I would analyze the situation starting with two facts:
- From your iPhone's perspective, your iPhone is trusted.
- From your iPhone's perspective, the server is untrusted.
As a first step on top of HTTPS, I would challenge the server to prove it's identity. The challenge is something like "sign my UUID, this timestamp, and this nonce." Using public key cryptography with a published key, you can verify that you're talking to the server you know and trust.
That is vulnerable to a man in the middle for observation, but the challenge is sufficiently complex that a replay attack won't work. By the time you know how to answer the challenge, you'll never see that challenge again.
I think observing Siri's protocol is a non-issue if it can't be replay-attacked, plus we've all seen it now anyhow, but the man in the middle can be blocked by using a trusted certificate authority. If guzzoni.apple.com isn't what it should be, the smell test fails. Some Netflix clients check with VeriSign that they're talking to the real Netflix.

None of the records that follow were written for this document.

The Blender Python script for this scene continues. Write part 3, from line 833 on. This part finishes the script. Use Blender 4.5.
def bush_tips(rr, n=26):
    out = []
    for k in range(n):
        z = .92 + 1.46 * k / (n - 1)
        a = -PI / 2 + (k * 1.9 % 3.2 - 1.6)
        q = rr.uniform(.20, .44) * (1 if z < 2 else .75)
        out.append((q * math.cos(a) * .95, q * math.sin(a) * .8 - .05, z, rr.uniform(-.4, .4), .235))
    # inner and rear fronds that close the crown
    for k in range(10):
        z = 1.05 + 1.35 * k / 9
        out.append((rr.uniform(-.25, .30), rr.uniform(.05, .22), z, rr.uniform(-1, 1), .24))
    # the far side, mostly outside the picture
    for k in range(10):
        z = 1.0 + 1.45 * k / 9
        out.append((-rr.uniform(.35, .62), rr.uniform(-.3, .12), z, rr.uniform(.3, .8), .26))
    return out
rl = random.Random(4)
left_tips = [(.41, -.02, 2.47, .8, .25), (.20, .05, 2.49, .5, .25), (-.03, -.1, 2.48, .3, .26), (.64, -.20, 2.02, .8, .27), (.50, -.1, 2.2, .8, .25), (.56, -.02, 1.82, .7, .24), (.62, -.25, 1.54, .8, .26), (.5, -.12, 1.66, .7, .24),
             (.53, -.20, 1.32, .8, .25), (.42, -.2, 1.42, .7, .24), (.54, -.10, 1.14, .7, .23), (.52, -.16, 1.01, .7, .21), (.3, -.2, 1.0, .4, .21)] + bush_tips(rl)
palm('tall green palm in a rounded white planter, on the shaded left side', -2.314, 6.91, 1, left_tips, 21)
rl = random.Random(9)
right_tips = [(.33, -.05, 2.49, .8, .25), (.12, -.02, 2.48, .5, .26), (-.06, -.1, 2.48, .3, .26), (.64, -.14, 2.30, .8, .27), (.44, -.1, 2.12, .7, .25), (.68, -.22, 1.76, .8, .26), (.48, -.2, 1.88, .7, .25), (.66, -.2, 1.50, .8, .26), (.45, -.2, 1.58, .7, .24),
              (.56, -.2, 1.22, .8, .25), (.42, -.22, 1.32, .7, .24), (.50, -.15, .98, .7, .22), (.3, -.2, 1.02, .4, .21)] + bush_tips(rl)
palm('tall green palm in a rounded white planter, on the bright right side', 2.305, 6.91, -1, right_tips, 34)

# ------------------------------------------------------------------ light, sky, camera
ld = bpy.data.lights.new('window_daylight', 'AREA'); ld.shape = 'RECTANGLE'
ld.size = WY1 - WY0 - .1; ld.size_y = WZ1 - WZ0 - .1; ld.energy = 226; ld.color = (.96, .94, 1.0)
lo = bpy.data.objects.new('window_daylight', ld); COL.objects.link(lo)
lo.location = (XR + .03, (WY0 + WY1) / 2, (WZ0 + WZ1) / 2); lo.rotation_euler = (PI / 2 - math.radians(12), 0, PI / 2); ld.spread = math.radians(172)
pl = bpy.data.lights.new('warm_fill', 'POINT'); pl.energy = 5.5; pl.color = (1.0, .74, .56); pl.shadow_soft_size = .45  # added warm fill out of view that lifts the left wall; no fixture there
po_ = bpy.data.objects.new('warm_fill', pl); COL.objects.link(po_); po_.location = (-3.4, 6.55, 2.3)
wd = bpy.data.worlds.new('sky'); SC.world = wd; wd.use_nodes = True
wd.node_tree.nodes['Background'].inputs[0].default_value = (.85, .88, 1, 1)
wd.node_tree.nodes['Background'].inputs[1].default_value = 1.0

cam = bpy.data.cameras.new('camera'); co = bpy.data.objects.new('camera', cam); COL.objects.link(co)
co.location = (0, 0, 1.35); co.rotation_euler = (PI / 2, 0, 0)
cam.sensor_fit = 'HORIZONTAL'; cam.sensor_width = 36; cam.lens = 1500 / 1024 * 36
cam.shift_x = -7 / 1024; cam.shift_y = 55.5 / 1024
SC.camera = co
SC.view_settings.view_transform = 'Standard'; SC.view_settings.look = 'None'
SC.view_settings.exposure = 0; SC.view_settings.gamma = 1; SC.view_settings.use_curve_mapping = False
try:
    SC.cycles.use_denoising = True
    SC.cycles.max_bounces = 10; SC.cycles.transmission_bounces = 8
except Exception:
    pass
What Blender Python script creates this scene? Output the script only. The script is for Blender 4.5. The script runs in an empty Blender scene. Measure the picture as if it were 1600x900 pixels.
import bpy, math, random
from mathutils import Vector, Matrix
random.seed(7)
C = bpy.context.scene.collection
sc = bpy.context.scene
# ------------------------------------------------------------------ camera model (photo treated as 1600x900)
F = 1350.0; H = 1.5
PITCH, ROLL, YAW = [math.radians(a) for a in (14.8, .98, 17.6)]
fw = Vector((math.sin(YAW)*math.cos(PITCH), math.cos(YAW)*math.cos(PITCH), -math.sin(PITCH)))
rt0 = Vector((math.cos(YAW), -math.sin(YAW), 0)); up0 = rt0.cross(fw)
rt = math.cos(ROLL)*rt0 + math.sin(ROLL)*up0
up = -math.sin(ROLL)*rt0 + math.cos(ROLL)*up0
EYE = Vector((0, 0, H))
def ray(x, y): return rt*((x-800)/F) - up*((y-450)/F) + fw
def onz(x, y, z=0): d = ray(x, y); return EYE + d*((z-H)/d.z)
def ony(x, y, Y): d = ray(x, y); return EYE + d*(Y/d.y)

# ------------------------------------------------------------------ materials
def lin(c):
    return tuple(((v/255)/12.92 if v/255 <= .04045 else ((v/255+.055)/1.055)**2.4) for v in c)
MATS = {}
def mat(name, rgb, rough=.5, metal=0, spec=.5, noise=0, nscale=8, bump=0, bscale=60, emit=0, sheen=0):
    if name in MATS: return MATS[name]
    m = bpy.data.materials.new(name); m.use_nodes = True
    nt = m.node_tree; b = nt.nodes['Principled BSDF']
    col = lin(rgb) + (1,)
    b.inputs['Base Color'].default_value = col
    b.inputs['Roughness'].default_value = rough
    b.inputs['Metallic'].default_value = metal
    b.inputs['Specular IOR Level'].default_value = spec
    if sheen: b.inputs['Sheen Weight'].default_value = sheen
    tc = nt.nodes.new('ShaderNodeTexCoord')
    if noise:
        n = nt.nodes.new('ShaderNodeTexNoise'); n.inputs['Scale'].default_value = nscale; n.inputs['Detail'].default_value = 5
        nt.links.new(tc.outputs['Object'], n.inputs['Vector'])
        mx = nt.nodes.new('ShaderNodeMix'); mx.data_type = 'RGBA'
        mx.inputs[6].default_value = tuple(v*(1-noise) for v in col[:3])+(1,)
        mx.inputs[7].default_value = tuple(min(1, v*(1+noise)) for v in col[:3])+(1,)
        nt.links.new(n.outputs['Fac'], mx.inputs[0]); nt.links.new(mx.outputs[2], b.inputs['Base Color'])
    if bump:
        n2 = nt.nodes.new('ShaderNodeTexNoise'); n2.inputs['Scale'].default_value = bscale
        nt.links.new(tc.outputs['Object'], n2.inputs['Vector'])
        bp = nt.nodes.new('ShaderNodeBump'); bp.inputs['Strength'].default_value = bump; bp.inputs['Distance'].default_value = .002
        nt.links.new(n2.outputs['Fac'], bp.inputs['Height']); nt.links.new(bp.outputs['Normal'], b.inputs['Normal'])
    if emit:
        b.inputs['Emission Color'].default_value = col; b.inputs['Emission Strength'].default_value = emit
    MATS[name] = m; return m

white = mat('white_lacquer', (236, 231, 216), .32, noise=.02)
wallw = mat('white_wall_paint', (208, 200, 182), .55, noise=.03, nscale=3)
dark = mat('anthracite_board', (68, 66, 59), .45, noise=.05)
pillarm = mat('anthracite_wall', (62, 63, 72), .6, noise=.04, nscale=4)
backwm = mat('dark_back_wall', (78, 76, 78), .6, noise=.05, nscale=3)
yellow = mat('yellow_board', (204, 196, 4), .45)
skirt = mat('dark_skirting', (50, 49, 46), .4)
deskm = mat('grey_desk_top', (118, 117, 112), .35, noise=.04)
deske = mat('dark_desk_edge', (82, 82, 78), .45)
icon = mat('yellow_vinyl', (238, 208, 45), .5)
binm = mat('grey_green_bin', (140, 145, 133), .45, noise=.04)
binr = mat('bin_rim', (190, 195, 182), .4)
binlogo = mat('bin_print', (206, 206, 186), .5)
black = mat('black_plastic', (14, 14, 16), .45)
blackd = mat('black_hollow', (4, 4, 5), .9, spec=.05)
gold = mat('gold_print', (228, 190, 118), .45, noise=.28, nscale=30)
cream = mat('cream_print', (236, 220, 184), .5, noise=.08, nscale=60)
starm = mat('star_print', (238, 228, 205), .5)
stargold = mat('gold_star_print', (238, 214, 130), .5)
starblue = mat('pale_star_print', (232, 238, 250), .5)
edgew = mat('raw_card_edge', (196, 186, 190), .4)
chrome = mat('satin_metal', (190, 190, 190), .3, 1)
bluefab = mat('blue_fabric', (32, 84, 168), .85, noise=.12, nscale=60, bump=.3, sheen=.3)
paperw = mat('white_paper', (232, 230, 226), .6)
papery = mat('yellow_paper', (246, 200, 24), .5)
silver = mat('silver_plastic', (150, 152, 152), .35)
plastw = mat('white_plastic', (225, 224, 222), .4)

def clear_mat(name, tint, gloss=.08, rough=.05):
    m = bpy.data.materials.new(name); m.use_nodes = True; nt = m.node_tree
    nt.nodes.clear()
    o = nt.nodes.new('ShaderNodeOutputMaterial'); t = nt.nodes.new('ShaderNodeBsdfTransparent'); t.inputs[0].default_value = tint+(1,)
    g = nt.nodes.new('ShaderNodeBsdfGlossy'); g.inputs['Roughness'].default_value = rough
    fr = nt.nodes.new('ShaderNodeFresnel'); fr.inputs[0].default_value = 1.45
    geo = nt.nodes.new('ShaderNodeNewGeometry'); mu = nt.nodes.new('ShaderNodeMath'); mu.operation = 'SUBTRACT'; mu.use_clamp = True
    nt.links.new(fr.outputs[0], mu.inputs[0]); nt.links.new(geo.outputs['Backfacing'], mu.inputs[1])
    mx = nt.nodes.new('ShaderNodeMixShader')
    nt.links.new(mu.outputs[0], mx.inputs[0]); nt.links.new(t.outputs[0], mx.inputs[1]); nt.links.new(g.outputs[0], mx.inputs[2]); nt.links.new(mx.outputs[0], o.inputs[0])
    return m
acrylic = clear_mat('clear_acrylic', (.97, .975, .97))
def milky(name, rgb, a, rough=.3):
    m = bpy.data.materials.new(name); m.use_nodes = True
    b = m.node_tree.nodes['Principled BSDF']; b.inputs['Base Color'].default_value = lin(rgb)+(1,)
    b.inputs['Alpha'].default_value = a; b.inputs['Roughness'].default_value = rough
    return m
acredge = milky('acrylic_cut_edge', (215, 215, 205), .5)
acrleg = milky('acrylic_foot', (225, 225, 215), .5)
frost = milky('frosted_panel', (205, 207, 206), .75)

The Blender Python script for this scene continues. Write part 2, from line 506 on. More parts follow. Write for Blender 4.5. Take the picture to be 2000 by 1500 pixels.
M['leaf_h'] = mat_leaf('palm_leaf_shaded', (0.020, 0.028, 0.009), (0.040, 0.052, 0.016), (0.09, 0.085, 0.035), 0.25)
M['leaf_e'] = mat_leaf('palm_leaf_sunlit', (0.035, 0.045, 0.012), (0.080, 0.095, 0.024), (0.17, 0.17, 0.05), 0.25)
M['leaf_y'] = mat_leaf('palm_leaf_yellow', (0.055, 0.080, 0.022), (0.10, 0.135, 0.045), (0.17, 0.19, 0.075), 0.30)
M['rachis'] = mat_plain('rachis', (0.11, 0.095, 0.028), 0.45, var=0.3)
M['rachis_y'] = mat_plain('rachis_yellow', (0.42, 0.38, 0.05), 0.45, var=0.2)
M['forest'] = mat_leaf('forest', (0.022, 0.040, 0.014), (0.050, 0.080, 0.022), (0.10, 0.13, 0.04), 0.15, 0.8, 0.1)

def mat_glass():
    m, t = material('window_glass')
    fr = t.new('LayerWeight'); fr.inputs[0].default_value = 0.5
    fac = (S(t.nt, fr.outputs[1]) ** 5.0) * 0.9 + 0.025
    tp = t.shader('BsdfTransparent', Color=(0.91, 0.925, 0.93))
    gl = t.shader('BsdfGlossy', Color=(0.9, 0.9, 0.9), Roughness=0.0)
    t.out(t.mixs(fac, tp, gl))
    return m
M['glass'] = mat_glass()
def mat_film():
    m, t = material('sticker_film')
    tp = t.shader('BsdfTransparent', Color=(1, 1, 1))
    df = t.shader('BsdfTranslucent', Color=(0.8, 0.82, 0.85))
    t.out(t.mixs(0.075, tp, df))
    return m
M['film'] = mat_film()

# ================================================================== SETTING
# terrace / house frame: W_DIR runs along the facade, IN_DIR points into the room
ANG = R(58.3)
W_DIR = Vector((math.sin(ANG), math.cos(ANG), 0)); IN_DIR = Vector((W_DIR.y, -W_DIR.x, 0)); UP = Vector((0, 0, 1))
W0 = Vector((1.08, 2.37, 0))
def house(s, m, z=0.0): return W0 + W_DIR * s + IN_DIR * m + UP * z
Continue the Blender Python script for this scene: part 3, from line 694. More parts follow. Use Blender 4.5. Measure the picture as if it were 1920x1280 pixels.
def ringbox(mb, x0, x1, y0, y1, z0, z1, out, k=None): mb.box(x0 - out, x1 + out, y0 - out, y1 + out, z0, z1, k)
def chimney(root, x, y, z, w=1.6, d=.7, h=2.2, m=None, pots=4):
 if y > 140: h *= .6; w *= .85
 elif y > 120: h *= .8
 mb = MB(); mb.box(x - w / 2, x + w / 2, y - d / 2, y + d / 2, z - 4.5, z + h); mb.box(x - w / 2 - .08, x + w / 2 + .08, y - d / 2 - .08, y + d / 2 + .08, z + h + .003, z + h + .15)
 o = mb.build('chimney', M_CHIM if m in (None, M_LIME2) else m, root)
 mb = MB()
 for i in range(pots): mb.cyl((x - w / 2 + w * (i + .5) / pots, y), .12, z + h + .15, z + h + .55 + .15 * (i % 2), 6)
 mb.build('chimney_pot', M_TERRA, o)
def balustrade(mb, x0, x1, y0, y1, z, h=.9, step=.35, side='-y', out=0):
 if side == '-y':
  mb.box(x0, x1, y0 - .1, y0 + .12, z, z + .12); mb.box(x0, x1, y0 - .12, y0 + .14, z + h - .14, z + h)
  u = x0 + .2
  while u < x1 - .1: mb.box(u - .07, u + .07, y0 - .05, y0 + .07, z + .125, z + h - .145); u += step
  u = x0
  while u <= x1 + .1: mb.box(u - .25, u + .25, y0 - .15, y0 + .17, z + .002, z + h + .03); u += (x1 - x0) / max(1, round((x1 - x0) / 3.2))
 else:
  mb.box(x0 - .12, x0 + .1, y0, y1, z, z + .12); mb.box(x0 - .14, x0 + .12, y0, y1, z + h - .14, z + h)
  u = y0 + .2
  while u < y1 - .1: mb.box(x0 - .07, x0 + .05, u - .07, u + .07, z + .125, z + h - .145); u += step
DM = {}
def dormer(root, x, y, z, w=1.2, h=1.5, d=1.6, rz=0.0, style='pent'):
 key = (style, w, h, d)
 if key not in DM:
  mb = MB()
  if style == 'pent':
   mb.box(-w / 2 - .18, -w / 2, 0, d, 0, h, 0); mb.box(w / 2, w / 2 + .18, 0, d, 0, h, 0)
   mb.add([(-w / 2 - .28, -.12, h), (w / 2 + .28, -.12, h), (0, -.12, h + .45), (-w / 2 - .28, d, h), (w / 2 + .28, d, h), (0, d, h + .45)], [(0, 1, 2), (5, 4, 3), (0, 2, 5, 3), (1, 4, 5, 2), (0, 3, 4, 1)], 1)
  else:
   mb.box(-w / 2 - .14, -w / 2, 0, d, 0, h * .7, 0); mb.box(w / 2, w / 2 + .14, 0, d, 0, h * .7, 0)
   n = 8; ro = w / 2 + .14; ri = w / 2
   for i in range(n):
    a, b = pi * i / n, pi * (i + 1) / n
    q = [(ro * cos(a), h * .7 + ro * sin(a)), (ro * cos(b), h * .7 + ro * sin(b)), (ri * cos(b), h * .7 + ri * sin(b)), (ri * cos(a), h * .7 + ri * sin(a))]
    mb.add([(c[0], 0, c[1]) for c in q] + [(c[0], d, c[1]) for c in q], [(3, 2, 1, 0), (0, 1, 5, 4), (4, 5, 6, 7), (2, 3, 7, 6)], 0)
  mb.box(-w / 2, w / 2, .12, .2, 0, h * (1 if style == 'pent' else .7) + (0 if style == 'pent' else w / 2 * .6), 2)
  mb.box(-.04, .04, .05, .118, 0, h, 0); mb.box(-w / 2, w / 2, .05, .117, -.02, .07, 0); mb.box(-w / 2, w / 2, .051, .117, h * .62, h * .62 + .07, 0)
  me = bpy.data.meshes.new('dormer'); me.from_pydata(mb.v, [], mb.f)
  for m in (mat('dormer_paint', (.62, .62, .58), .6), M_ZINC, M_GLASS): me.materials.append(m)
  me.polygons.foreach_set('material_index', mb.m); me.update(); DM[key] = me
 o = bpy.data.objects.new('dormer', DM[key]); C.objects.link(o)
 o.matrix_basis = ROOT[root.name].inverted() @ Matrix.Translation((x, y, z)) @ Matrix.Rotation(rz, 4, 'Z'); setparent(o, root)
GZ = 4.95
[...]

That is an analysis from your iPhone's perspective, which trusts itself implicitly. Obviously, your phone is the untrusted party and Apple is the trusted party. Once iOS is jailbroken, all bets are off. There are two absolute solutions, and neither of them are technological.
- Backport Siri to the iPhone 3GS, iPhone 4, iPad, and iPad 2. Then, nobody will need fake Siri.
- Don't worry about jail-breakers, and just let them have their fun. Seems to be working so far.
(As a side note, there has been a long-standing replay attack vulnerability in the iOS firmware verification process. The verification server would give you a signature based on a hardware-based token and the firmware version, which Cydia could replay at a later date. It's been corrected in iOS 5, several years laters, which leads me to believe Apple consciously chose #2.)